How do you prove that the limit of # (x^3*y^2)/(x^2+y^2)# as (x,y) approaches (0,0) using the epsilon delta proof?

1 Answer
Sep 21, 2017

See explanation

Explanation:

If we have a function #f(x)# of one variable, then:

#lim_(x->c) f(x) = a" "# if and only if:

#AA epsilon > 0 EE delta > 0 : AA x in (c - delta, c + delta)" " abs(f(x) - a) < epsilon#

This can be generalised to a function from #RR^2 -> RR# as follows:

#lim_((x, y) -> (c, d)) f(x, y) = a" "# if and only if:

#AA epsilon > 0 EE delta > 0 : AA x in (c - delta, c + delta) AA y in (d - delta, d + delta)" " abs(f(x, y) - a) < epsilon#

In our example:

#f(x, y) = (x^3y^2)/(x^2+y^2)#

#(c, d) = (0, 0)#

and we will prove that:

#lim_((x, y) -> (0, 0)) = 0#

Given any #epsilon > 0#

Let:

#delta = { (sqrt(2) " if " epsilon > sqrt(2)), (epsilon " if " epsilon <= sqrt(2)) :}#

Let:

#x in (0 - delta, 0 + delta)#

#y in (0 - delta, 0 + delta)#

Then:

#x^2 < delta^2 <= 2#

#y^2 < delta^2 <= 2#

So:

#1/x^2+1/y^2 > 1/2+1/2 = 1#

So:

#1/(1/x^2+1/y^2) < 1#

Then:

If #x = 0# and #y = 0# then #f(x, y)# is undefined.
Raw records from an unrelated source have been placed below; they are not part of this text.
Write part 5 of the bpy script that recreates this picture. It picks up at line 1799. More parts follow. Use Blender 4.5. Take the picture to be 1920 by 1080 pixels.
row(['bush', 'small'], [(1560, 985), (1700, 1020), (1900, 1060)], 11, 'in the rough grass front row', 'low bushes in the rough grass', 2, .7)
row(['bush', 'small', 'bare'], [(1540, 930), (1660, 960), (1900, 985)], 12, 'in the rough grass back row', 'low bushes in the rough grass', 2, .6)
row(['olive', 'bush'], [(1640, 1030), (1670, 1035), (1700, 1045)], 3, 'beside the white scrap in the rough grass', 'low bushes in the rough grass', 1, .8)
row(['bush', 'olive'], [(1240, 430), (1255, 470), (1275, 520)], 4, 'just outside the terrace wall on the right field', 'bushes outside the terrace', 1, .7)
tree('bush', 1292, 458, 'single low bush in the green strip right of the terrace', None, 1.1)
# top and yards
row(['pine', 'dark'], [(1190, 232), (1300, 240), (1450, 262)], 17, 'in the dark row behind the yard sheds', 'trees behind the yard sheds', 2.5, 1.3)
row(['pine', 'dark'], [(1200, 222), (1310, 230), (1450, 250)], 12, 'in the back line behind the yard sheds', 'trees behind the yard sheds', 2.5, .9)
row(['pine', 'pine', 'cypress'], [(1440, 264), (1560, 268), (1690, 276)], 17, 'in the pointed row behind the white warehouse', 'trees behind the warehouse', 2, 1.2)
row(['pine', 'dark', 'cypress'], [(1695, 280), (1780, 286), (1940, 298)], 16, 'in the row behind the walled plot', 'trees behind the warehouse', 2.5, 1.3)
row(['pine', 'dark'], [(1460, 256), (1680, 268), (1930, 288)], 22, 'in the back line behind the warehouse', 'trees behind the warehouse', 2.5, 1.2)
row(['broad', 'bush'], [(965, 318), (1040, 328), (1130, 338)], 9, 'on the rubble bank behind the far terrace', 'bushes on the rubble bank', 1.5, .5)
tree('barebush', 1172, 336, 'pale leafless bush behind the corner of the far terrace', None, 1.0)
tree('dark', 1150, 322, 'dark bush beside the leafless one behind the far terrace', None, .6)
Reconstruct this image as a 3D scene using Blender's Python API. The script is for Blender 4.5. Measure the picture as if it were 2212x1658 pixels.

So #(0, 0)# is not part of the domain of #f(x, y)#

If #x = 0# and #y != 0# or #x != 0# and #y = 0# then #f(x, y) = 0# and:

#abs(f(x, y) - 0) = 0 < epsilon#

Otherwise:

#abs(f(x, y) - 0) = abs((x^3y^2)/(x^2+y^2))#

#color(white)(abs(f(x, y) - 0)) = abs(x)(x^2y^2)/(x^2+y^2)#

#color(white)(abs(f(x, y) - 0)) = abs(x)(1)/(1/y^2+1/x^2)#

#color(white)(abs(f(x, y) - 0)) < abs(x) < delta < epsilon#